Scenes as source code:
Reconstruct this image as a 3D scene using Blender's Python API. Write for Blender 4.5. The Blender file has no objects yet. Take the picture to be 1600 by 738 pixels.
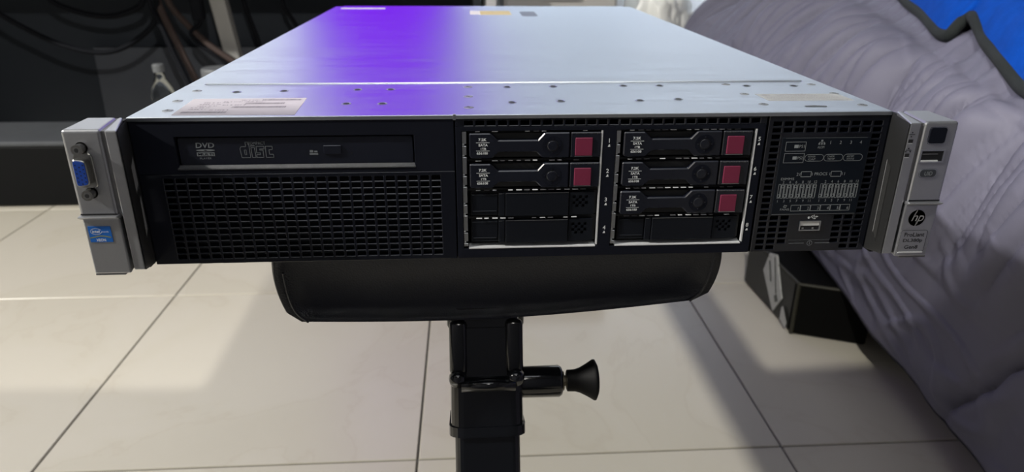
import bpy, bmesh, math, random
from mathutils import Vector, Matrix, noise
from mathutils.bvhtree import BVHTree

random.seed(7)
SC = bpy.context.scene
COL = SC.collection

# ------------------------------------------------------------------ camera
YAW, PIT, ROLL, FPX = 0.0683, 0.3961, 0.0070, 1105.24
CAM = Vector((-0.03334, -0.40570, 0.64332))
fw = Vector((math.sin(YAW) * math.cos(PIT), math.cos(YAW) * math.cos(PIT), -math.sin(PIT)))
rt = Vector((math.cos(YAW), -math.sin(YAW), 0))
up = rt.cross(fw)
rt, up = math.cos(ROLL) * rt + math.sin(ROLL) * up, -math.sin(ROLL) * rt + math.cos(ROLL) * up
cd = bpy.data.cameras.new('camera')
cd.sensor_width = 36.0
cd.lens = FPX / 1600 * 36.0
cd.clip_start = 0.02
cd.dof.use_dof = True
cd.dof.focus_distance = 0.445
cd.dof.aperture_fstop = 10.5
cam = bpy.data.objects.new('camera', cd)
COL.objects.link(cam)
cam.matrix_world = Matrix(((rt.x, up.x, -fw.x, CAM.x), (rt.y, up.y, -fw.y, CAM.y), (rt.z, up.z, -fw.z, CAM.z), (0, 0, 0, 1)))
SC.camera = cam

# ------------------------------------------------------------------ world, lamps, exposure
W = bpy.data.worlds.new('world')
SC.world = W
W.use_nodes = True
W.node_tree.nodes['Background'].inputs[0].default_value = (0.75, 0.8, 0.9, 1)
W.node_tree.nodes['Background'].inputs[1].default_value = 0.02
SC.view_settings.view_transform = 'Standard'
SC.view_settings.look = 'None'
SC.view_settings.gamma = 1.0
SC.view_settings.use_curve_mapping = False
SC.view_settings.exposure = 0.12


def lamp(name, kind, loc, target, energy, color, **kw):
    l = bpy.data.lights.new(name, kind)
    l.energy = energy
    l.color = color
    for k, v in kw.items():
        setattr(l, k, v)
    o = bpy.data.objects.new(name, l)
    COL.objects.link(o)
    o.location = loc
    o.rotation_euler = (Vector(target) - Vector(loc)).to_track_quat('-Z', 'Y').to_euler()
    return o


lamp('ceiling_lamp', 'AREA', (-3.28, -0.75, 2.94), (0, 0.6, 0.3), 152, (1.0, 0.96, 0.89), shape='DISK', size=0.15)
lamp('ceiling_tube', 'AREA', (-0.1, -0.76, 2.95), (-0.1, -0.76, 0), 8.0, (0.93, 0.96, 1.0), shape='RECTANGLE', size=1.8, size_y=0.44)
lamp('low_lamp', 'SPOT', (0.0, -0.5, 1.10), (0.0, 0.5, 1.10 + 0.7813), 42, (1.0, 0.95, 0.86), spot_size=math.radians(170), spot_blend=0.01, shadow_soft_size=0.014)  # inferred low lamp; its cone edge stands in for an unseen person's shadow

lamp('wall_fill', 'AREA', (0.1, 1.92, 0.70), (0.1, 2.36, 0.95), 20, (0.84, 0.92, 1.0), shape='RECTANGLE', size=3.6, size_y=0.06)  # added light without a known fixture, brightens the wall mirrored in the lid


# ------------------------------------------------------------------ materials
def mat(name, color, rough=0.5, metal=0.0, noise_amt=0.0, noise_scale=30.0, bump=0.0, bump_scale=200.0, spec=0.5,
        emit=None, emit_s=1.0, trans=0.0, stretch=None, sheen=0.0, coat=0.0, color2=None):
    m = bpy.data.materials.new(name)
    m.use_nodes = True
    nt = m.node_tree
    b = nt.nodes['Principled BSDF']
    b.inputs['Base Color'].default_value = (*color, 1)
    b.inputs['Roughness'].default_value = rough
    b.inputs['Metallic'].default_value = metal
    b.inputs['Specular IOR Level'].default_value = spec
    if coat:
        b.inputs['Coat Weight'].default_value = coat
        b.inputs['Coat Roughness'].default_value = 0.08
    if sheen:
        b.inputs['Sheen Weight'].default_value = sheen
        b.inputs['Sheen Roughness'].default_value = 0.4
    if trans:
        b.inputs['Transmission Weight'].default_value = trans
        b.inputs['IOR'].default_value = 1.3
    if emit:
        b.inputs['Emission Color'].default_value = (*emit, 1)
        b.inputs['Emission Strength'].default_value = emit_s
    tc = nt.nodes.new('ShaderNodeTexCoord')
    src = tc.outputs['Object']
    if stretch:
        mp = nt.nodes.new('ShaderNodeMapping')
        mp.inputs['Scale'].default_value = stretch
        nt.links.new(src, mp.inputs['Vector'])
        src = mp.outputs['Vector']
    if noise_amt or color2:
        n = nt.nodes.new('ShaderNodeTexNoise')
        n.inputs['Scale'].default_value = noise_scale
        n.inputs['Detail'].default_value = 5
        nt.links.new(src, n.inputs['Vector'])
        r = nt.nodes.new('ShaderNodeMix')
        r.data_type = 'RGBA'
        c2 = color2 or tuple(max(0, c * (1 - noise_amt)) for c in color)
        c1 = color if color2 else tuple(min(1, c * (1 + noise_amt)) for c in color)
        r.inputs['A'].default_value = (*c1, 1)
        r.inputs['B'].default_value = (*c2, 1)
        nt.links.new(n.outputs['Fac'], r.inputs['Factor'])
        nt.links.new(r.outputs['Result'], b.inputs['Base Color'])
    if bump:
        n2 = nt.nodes.new('ShaderNodeTexNoise')
        n2.inputs['Scale'].default_value = bump_scale
        n2.inputs['Detail'].default_value = 4
        nt.links.new(src, n2.inputs['Vector'])
        bp = nt.nodes.new('ShaderNodeBump')
        bp.inputs['Strength'].default_value = bump
        bp.inputs['Distance'].default_value = 0.002
        nt.links.new(n2.outputs['Fac'], bp.inputs['Height'])
        nt.links.new(bp.outputs['Normal'], b.inputs['Normal'])
    return m


M = {}
M['black'] = mat('black_plastic', (0.0075, 0.009, 0.016), 0.6, spec=0.12, noise_amt=0.1, noise_scale=400, bump=0.04, bump_scale=3000)
M['black2'] = mat('carrier_plastic', (0.010, 0.012, 0.021), 0.27, spec=0.6, noise_amt=0.1, noise_scale=300)
M['dark'] = mat('dark_cavity', (0.004, 0.005, 0.007), 0.6, noise_amt=0.1)
M['grille'] = mat('grille_plastic', (0.0065, 0.008, 0.014), 0.25, spec=0.6, noise_amt=0.1, noise_scale=300)
M['blank'] = mat('blank_plastic', (0.008, 0.010, 0.015), 0.4, spec=0.2, noise_amt=0.1)
M['window'] = mat('display_film', (0.0075, 0.0105, 0.017), 0.3, spec=0.2, noise_amt=0.05)
M['steel'] = mat('bright_steel', (0.62, 0.64, 0.66), 0.34, 1.0, noise_amt=0.06, noise_scale=300)
M['nickel'] = mat('dull_nickel', (0.36, 0.36, 0.35), 0.3, 1.0, noise_amt=0.08, noise_scale=300)
M['white_edge'] = mat('zinc_edge', (0.85, 0.87, 0.88), 0.45, 0.3, noise_amt=0.05)
M['silver'] = mat('silver_paint', (0.45, 0.46, 0.485), 0.36, 0.78, noise_amt=0.04, noise_scale=900)
M['silver_dark'] = mat('grey_paint', (0.045, 0.046, 0.047), 0.45, 0.4, noise_amt=0.05, noise_scale=600)
M['silver_mid'] = mat('groove_paint', (0.2, 0.2, 0.21), 0.45, 0.5, noise_amt=0.05, noise_scale=600)
M['print'] = mat('white_print', (0.85, 0.88, 0.88), 0.6, noise_amt=0.03)
M['print_dim'] = mat('grey_print', (0.17, 0.185, 0.195), 0.6, noise_amt=0.03)
M['print_mid'] = mat('pale_print', (0.33, 0.36, 0.37), 0.6, noise_amt=0.03)
M['print_black'] = mat('black_print', (0.02, 0.02, 0.022), 0.5, noise_amt=0.03)
M['print_grey'] = mat('barcode_print', (0.13, 0.12, 0.14), 0.6, noise_amt=0.03)
M['magenta'] = mat('magenta_plastic', (0.21, 0.022, 0.062), 0.42, noise_amt=0.04, noise_scale=300)
M['vga_blue'] = mat('blue_plastic', (0.006, 0.055, 0.36), 0.4, noise_amt=0.04)
M['label'] = mat('paper_label', (0.33, 0.31, 0.345), 0.55, noise_amt=0.02)
M['label_grey'] = mat('grey_label', (0.22, 0.225, 0.225), 0.45, 0.2, noise_amt=0.05, noise_scale=150)
M['label_yellow'] = mat('yellow_label', (0.62, 0.50, 0.22), 0.6, noise_amt=0.05)
M['label_white'] = mat('white_label', (0.8, 0.76, 0.74), 0.6, noise_amt=0.04)
M['sticker_blue'] = mat('blue_sticker', (0.012, 0.14, 0.55), 0.35, noise_amt=0.1, noise_scale=90)
M['sticker_gold'] = mat('gold_print', (0.28, 0.30, 0.10), 0.5, noise_amt=0.05)
M['leather'] = mat('black_leatherette', (0.0145, 0.017, 0.025), 0.42, noise_amt=0.15, noise_scale=200, bump=0.35, bump_scale=900)
M['gloss'] = mat('black_gloss_paint', (0.004, 0.005, 0.007), 0.16, noise_amt=0.1, coat=0.3)
M['rubber'] = mat('black_rubber', (0.003, 0.003, 0.0035), 0.6, spec=0.2, noise_amt=0.1)
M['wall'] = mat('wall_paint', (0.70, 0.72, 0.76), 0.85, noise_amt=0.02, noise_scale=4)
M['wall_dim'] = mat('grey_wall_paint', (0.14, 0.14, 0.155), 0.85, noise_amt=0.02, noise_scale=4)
M['ceil'] = mat('ceiling_paint', (0.3, 0.3, 0.3), 0.9, noise_amt=0.02)
M['grout'] = mat('grout', (0.17, 0.165, 0.155), 0.9, noise_amt=0.1)
M['desk_dark'] = mat('dark_laminate', (0.034, 0.041, 0.053), 0.7, spec=0.2, noise_amt=0.08, noise_scale=9)
M['lit_patch'] = mat('lit_wall_grey', (0.085, 0.095, 0.118), 0.75, noise_amt=0.1, noise_scale=12)
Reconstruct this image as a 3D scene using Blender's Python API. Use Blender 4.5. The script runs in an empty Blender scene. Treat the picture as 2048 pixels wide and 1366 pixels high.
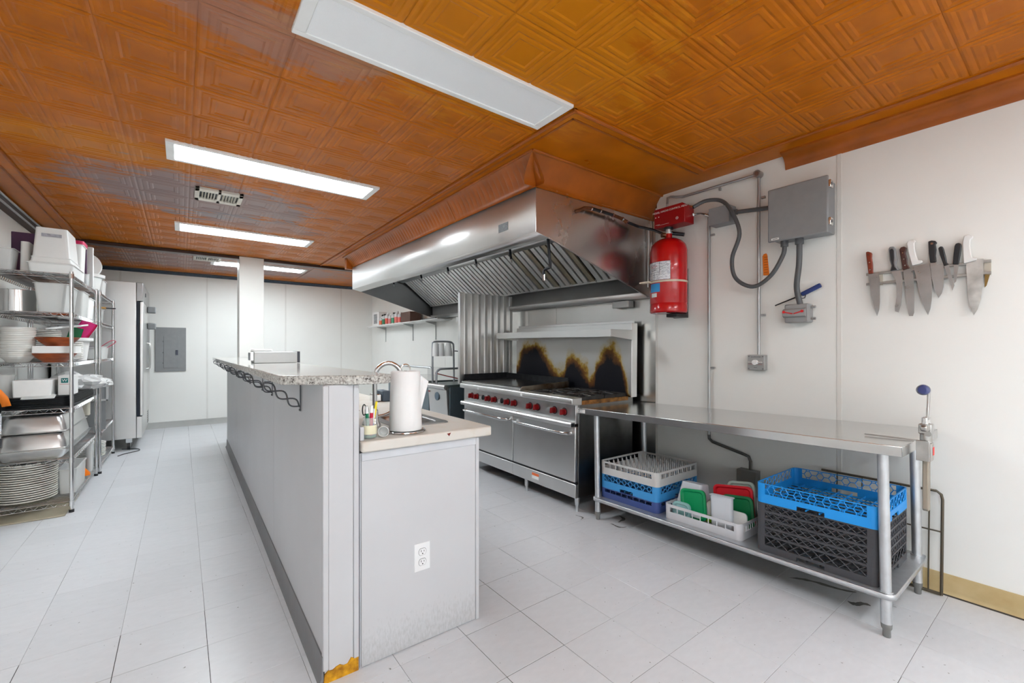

**Exercise:**
Find the line containing "0.155), 0.85, noise_amt=0.02, noise_scale=4)" in the listing above. Please restate word for word that line through the last one, leaving out the pictures.

**Reply to the task:**
M['wall_dim'] = mat('grey_wall_paint', (0.14, 0.14, 0.155), 0.85, noise_amt=0.02, noise_scale=4)
M['ceil'] = mat('ceiling_paint', (0.3, 0.3, 0.3), 0.9, noise_amt=0.02)
M['grout'] = mat('grout', (0.17, 0.165, 0.155), 0.9, noise_amt=0.1)
M['desk_dark'] = mat('dark_laminate', (0.034, 0.041, 0.053), 0.7, spec=0.2, noise_amt=0.08, noise_scale=9)
M['lit_patch'] = mat('lit_wall_grey', (0.085, 0.095, 0.118), 0.75, noise_amt=0.1, noise_scale=12)
Reconstruct this image as a 3D scene using Blender's Python API. Use Blender 4.5. The script runs in an empty Blender scene. Treat the picture as 2048 pixels wide and 1366 pixels high.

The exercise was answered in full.